Barbells Up, Dumbbells Down Part 3 – The Nuts and Bolts

by John McKean

Sort of a surprise for any who have read my previous articles expounding the use of heavy single-rep lifts, but dumbbell strength training is best done is sets of 3-6 reps. At least a triple seems necessary to develop coordination and groove, absolutely essential to successful dumbbell work. In many gym experiments I’ve discovered I could take a particular poundage and do three good but fairly taxing reps with the dumbbell, then go but 5 pounds heavier only to find the stubborn ‘bells just wouldn’t budge an inch. Friends related exactly the same experience. So, if a “gym limit” can usually be pumped for 3-4 reps instead of only one, you might as well shoot for this number.

Singles can be attempted on widely spaced occasions – you need something to shoot for. But with dumbbells there’s a lot more control factors against you, and conditions won’t always be regulated as with a barbell. Your mood, drive, groove, coordination, incentive, and a well-rested, ready body has to be exactly in tune for that new dumbbell record. Plus, as any experienced dumbbell aficionado will tell you, it’s all too easy to mentally burn out on the short bars if you attempt too many maxes too frequently. Sad to report, misses with even previous marks occur a lot. Seems you must lose a little occasionally before your body allows you to advance. But take heart. When you do hit a new limit you’ll discover a unique exhilaration, ‘cause the dumbbells will let you know that you’ve really worked for and deserve it.

Many of us find that our top dumbbell weights are most easily achieved when done for a single set of 3-5 reps performed directly following a short session of singles with a similar barbell move. For instance, we work a standard barbell press for 70% x 1, 80% x 1, 90% x 1, then finish – almost a “backdown set” – with a dumbbell press for, say a set of 4 reps. Since the dumbbell move is tougher and always lighter than its big brother barbell exercise, the body, and especially the mind, are better prepared (tricked) for dumbbell intensity when backing down to it instead of progressively building up in sets. It’s just so important to allow that first dumbbell rep to go smoothly and seem fairly light. Following that, reps 2, 3, 4 and, maybe 5, almost always flow easily. But there’s no second chance if the first one sticks.

A few barbell-up, dumbbell-down combos you may wish to try include snatches/swings, barbell hack squats/dumbbell deadlifts, push presses/one arm jerks, cheat curls/incline dumbbell curls, power cleans/dumbbell pullups, etc. Again, not that dumbbell lifts can’t be trained by themselves – some, such as all-rounds torturous two-hands anyhow, can’t be trained any other way. It’s just that quicker advances in poundages and better quality training come when the dumbbell lifts are combined with heavy single barbell movements. Just remember the formula of 4 sets of 1 with the barbell, 1 set of 4 with the dumbbell.

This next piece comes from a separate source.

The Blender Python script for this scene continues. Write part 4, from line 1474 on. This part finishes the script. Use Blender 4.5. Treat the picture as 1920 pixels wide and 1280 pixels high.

Progression can best be summed up this way – don’t be in too much of a hurry. Keep plugging at that set of 3-5 reps with a consistent poundage, workout after workout, until it starts to feel light and easy. Then just nudge the dumbbells up by 5 pounds the next session. Some may prefer to gradually raise reps, starting at 4 and eventually achieving 7 with a given weight before upping the poundage and starting over at 3 or 4. Regardless of which progression you prefer, always be a bit cautious during that next workout with the weight jump – attack it, because that addition of a mere 5 pounds per hand may prove far heavier than you expect. Smaller weight increases with loading dumbbells can be achieved by off-loading, or adding a single plate to only one side of the bell.